This tactic is currently used for West Bank, where Israeli units stay close enough to the towns and hotbeds to keep terrorists at bay, bar their path into Israel and pounce on clandestine munitions production.
DEBKA-Net-Weekly’s military sources reveal that the IDF has begun preparing for this operation, expecting an order to come down from the new prime minister after his government is firmly in place.
For Olmert, such an operation is fraught with difficulties.
Last summer, he was Ariel Sharon’s most ardent supporter for evacuating the Gaza Strip. If he orders the army to go back in again, he will have to work hard to explain why a major military operation has become necessary less than a year after the pull-back which was heralded at the time as the key to improving national security.
Another difficulty for the designated prime minister is that he lacks any background in military affairs.

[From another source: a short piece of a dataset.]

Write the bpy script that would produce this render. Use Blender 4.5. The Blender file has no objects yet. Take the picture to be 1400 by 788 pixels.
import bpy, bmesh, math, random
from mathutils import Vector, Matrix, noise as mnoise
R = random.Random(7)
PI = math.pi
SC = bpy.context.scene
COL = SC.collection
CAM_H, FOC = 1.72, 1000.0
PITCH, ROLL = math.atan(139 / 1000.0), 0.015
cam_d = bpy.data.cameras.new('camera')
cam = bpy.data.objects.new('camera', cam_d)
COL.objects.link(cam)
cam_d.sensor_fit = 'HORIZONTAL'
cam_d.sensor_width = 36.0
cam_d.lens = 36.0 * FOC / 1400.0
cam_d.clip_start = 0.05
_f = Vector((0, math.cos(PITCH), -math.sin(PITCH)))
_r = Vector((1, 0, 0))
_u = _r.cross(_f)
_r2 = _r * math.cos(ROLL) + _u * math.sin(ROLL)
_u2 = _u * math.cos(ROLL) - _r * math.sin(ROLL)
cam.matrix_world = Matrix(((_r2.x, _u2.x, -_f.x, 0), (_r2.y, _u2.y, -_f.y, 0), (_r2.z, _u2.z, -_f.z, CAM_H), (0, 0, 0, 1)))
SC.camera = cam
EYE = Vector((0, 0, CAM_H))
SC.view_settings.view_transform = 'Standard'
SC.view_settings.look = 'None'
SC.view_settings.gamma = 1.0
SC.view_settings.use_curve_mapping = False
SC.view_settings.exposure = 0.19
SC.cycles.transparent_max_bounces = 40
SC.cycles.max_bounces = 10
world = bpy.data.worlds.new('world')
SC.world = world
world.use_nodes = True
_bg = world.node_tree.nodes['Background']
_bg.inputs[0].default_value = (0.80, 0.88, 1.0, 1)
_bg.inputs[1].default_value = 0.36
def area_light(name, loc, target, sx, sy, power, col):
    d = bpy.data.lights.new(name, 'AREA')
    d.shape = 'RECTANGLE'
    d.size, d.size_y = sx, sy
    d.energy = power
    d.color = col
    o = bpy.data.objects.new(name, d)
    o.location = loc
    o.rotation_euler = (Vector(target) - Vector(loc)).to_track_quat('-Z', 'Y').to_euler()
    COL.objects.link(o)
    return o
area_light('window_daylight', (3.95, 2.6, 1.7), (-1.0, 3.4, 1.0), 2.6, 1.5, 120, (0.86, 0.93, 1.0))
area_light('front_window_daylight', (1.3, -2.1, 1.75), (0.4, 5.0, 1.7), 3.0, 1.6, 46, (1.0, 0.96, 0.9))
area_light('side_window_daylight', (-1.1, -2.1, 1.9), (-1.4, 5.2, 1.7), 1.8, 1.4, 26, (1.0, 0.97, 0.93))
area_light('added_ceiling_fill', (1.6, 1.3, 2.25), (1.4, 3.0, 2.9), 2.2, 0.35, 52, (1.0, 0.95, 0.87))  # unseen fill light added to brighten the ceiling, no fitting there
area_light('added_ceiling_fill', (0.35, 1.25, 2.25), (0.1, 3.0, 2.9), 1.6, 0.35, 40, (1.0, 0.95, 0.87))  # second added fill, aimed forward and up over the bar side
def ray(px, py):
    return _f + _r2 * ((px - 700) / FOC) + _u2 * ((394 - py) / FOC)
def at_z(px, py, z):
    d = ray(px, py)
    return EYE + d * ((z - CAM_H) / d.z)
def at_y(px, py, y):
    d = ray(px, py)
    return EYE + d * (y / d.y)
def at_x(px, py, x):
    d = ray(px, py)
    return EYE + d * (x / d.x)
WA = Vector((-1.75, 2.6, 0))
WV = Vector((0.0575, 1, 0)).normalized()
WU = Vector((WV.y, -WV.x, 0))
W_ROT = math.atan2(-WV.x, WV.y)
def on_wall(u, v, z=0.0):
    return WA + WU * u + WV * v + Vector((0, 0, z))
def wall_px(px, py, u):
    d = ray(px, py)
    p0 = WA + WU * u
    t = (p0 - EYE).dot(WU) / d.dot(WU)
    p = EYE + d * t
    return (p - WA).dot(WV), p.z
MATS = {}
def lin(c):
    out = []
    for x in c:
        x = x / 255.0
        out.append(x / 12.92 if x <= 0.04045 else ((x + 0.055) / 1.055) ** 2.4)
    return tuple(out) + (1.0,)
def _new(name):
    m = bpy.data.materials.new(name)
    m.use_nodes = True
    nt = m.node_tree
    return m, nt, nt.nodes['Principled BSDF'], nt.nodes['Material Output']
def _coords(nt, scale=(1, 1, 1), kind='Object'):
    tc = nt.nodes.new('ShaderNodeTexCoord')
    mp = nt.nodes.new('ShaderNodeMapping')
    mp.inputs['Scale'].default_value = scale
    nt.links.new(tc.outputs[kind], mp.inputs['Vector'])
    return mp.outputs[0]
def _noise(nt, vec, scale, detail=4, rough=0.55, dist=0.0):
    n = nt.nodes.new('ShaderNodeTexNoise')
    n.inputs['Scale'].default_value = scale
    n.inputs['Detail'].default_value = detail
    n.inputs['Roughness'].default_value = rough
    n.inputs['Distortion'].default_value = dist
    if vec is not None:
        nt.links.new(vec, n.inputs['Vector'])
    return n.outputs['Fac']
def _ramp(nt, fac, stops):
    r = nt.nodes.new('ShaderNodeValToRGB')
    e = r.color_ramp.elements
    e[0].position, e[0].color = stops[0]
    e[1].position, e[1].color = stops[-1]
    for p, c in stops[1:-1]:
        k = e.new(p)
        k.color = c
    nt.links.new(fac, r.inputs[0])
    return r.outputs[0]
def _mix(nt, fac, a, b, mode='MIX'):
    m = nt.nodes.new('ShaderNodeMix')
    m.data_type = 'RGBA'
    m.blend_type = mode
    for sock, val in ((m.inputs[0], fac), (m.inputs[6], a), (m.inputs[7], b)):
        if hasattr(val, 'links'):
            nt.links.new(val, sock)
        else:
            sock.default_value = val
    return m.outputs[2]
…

Finally, he must find a new defense minister whom he can trust to handle a large-scale military campaign for which he as prime minister will be ultimately responsible.
A sign of the high importance he attaches to finding the right man for defense was the meeting our political sources report took place Tuesday night. Two hours after the exit polls were released with early results of the general election, Olmert’s representatives were secretly closeted with Major-General (Res.) Ami Ayalon, a senior figure of the opposition Labor party, and offered him the defense portfolio.
The offer was made without the knowledge of the Labor leader and before even coalition talks had begun.
Ayalon comes with high credentials. As a former Shin Beit director, commander of the Israel Navy and a naval commando expert, he has a strong military background and experience in fighting terror.